Now. There’s actually a lot going on here. For one thing, it is weird and terrible to try to paint an ally (as France most certainly is) as a dystopian hellhole, and one that it isn’t safe to go to. That’s just being really bad at government. It’s considerably worse than criticizing a particular policy. Saying “Paris is no longer Paris” is attacking an ally on a fundamental, even existential level. French President Hollande is rightfully upset. Part of running the government, and being the face of the country, is getting along with allies and not going out of your way to needlessly insult. Trump is very bad at this job!

But let’s go a little deeper. The whole “Paris is no longer Paris” thing isn’t just about terrorism. Indeed, it’s more straight-up racism. The example here is from “Four, five years ago”, before Hebdo, before Nice, before the Bataclan. There’s a chance that Trump is just riffing and fudging the years, but he’s told this story many times. It isn’t that it is violent. It’s that there are immigrants there. Non-French.

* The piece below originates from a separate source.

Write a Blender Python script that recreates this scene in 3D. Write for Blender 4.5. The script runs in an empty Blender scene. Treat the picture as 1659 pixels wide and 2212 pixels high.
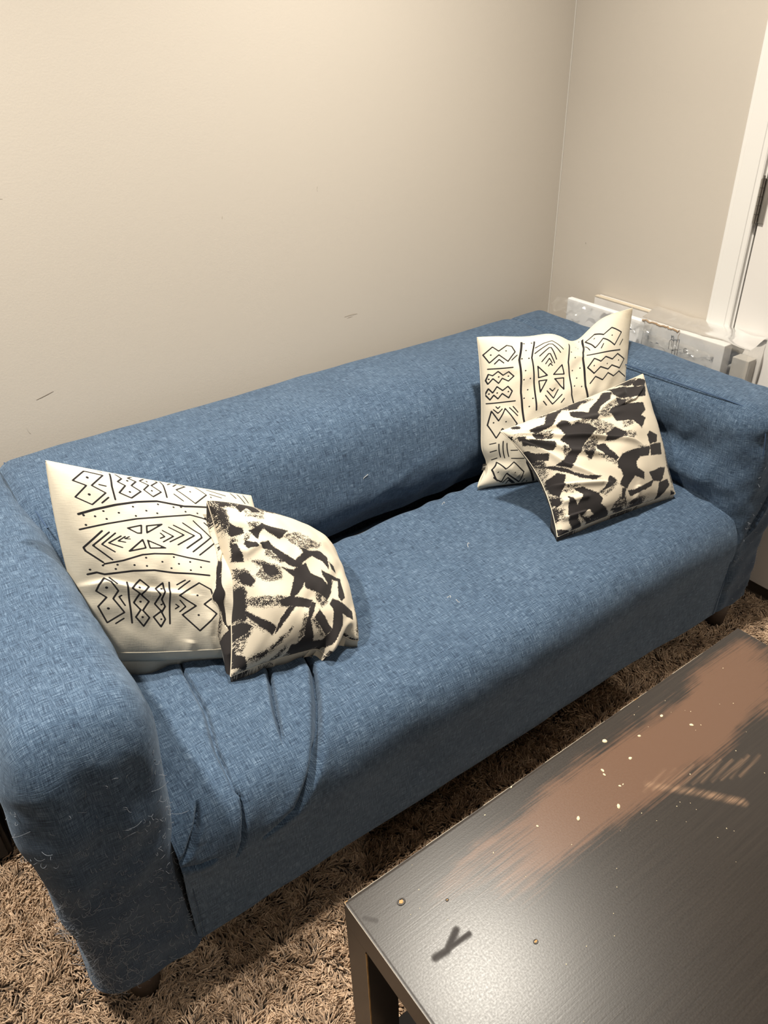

And it is true that while before the wave of jihad violence France, and Paris, were trying to deal with poor immigrants who were not able to assimilate into society. It’s very complex, partly because France, unlike America (traditionally), had very strict requirements about what it meant to be “French”, and there wasn’t much of an attempt to change that, or to help newcomers from different cultures. They were immediately given up on and marginalized. One of the reasons the immigrant experience in America has worked so well, despite its flaws, is that the culture is flexible enough that it changes with new arrivals, and doesn’t try to change them (much).

So when Trump talks about his friend Jim not wanting to go to Paris because it is no longer Paris, he’s just updating and incorporating an older story into a narrative of terrorism. But the story is that Paris is no longer purely white, and that the non-whites would like some rights, and the right to be visible. The heart of it is pure racism; the conflation of religious bigotry with fears about terrorism are at the heart of the white supra-nationalist campaign. It would be subtly very smart, if I thought it was intentional.

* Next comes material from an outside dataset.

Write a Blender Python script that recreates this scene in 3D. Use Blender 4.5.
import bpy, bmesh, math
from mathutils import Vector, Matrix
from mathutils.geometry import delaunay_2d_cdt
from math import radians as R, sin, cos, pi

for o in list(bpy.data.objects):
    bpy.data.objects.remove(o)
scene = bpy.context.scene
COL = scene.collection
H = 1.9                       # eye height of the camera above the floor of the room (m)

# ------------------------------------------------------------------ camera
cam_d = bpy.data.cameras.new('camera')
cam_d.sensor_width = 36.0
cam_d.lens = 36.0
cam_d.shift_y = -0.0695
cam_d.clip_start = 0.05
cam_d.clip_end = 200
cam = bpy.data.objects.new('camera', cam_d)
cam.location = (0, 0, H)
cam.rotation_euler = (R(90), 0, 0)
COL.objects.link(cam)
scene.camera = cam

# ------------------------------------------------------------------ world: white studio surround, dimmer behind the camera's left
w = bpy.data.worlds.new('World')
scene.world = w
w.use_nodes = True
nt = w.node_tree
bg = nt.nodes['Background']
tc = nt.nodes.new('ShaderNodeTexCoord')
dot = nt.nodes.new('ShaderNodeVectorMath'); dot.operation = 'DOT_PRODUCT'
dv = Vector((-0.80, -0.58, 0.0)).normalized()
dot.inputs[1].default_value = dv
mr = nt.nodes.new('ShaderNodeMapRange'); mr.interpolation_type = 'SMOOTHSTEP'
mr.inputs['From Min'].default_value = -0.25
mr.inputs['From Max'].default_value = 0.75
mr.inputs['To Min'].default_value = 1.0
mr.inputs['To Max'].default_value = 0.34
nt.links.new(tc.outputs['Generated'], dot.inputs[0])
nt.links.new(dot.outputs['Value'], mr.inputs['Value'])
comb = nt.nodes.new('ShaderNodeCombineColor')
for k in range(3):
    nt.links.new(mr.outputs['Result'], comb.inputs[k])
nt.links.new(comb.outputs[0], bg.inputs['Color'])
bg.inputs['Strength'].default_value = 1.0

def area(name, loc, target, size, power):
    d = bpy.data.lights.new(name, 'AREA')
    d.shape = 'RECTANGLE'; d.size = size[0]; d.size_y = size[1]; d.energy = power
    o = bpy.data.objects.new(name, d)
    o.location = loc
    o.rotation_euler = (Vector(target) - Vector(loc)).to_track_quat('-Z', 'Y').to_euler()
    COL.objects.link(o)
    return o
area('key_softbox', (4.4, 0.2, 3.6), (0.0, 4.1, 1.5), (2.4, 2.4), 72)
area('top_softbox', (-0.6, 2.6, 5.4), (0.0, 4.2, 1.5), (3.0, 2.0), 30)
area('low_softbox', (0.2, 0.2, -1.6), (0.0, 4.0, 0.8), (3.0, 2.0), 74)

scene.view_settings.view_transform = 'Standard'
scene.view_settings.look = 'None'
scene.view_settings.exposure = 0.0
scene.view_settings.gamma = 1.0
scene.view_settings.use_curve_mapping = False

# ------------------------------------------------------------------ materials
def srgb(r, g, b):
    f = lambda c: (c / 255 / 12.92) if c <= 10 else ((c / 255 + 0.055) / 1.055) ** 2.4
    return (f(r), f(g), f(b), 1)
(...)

I’m not sure it is, though, because of what bothers me the most: that the President of the United States of America, when discussing transnational terrorism, seems to base most of his thinking off a vague anecdote about a buddy of his named Jim.

This is enraging. It makes me so mad I can barely sit still. It’s not even the policy-basing part. It’s that he thinks this means something. He thinks it is interesting and important that a guy named Jim–a substantial guy–doesn’t like to go to Paris, and he always used to. Something’s going on!

Think about it. Imagine you got into a conversation in a bar and someone said, well, let me tell you about terrorism: here’s an incredibly boring story about a guy’s vacation history. You’d nod, and think, well, ok, that doesn’t mean anything. This guy just has a few vague, mostly racist assumptions, a second-person anecdote, and not much else. It would be a bad conversation in a bar, the faintly-lunatic ramblings of a know-nothing blowhard who seems like he’s more interested in impressing you by being friends with a substantial guy who can go to Paris whenever he wants than on actually talking about the issue.

Now imagine a Presidential candidate uses that anecdote as something meaningful. Now imagine the President keeps using it. What the hell? You have access to every bit of intelligence the country produces, and you want to talk about Jim?

I mean, maybe this is why he is “relatable”, because he talks like a normal guy. That’s backward in and of itself; his “normal guy” talk is so sweaty in its desperate lust for your admiration and filled with brags about the powerful people he knows that it should render itself as more out of touch than Romney, but we’re in the upside down, so who knows?

And maybe this is smart. Maybe it is a not-too-subtle dogwhistle about the mongrol hordes in Europe, and how they are coming over here if we don’t do anything. Maybe he knows exactly what he is doing, if just instinctively.

But let us not forget that the President is a man so deeply incurious about the world, and so vastly unlearned, that he bases his ideas on cable news crawls and other people’s idiot stories. That’s where we are.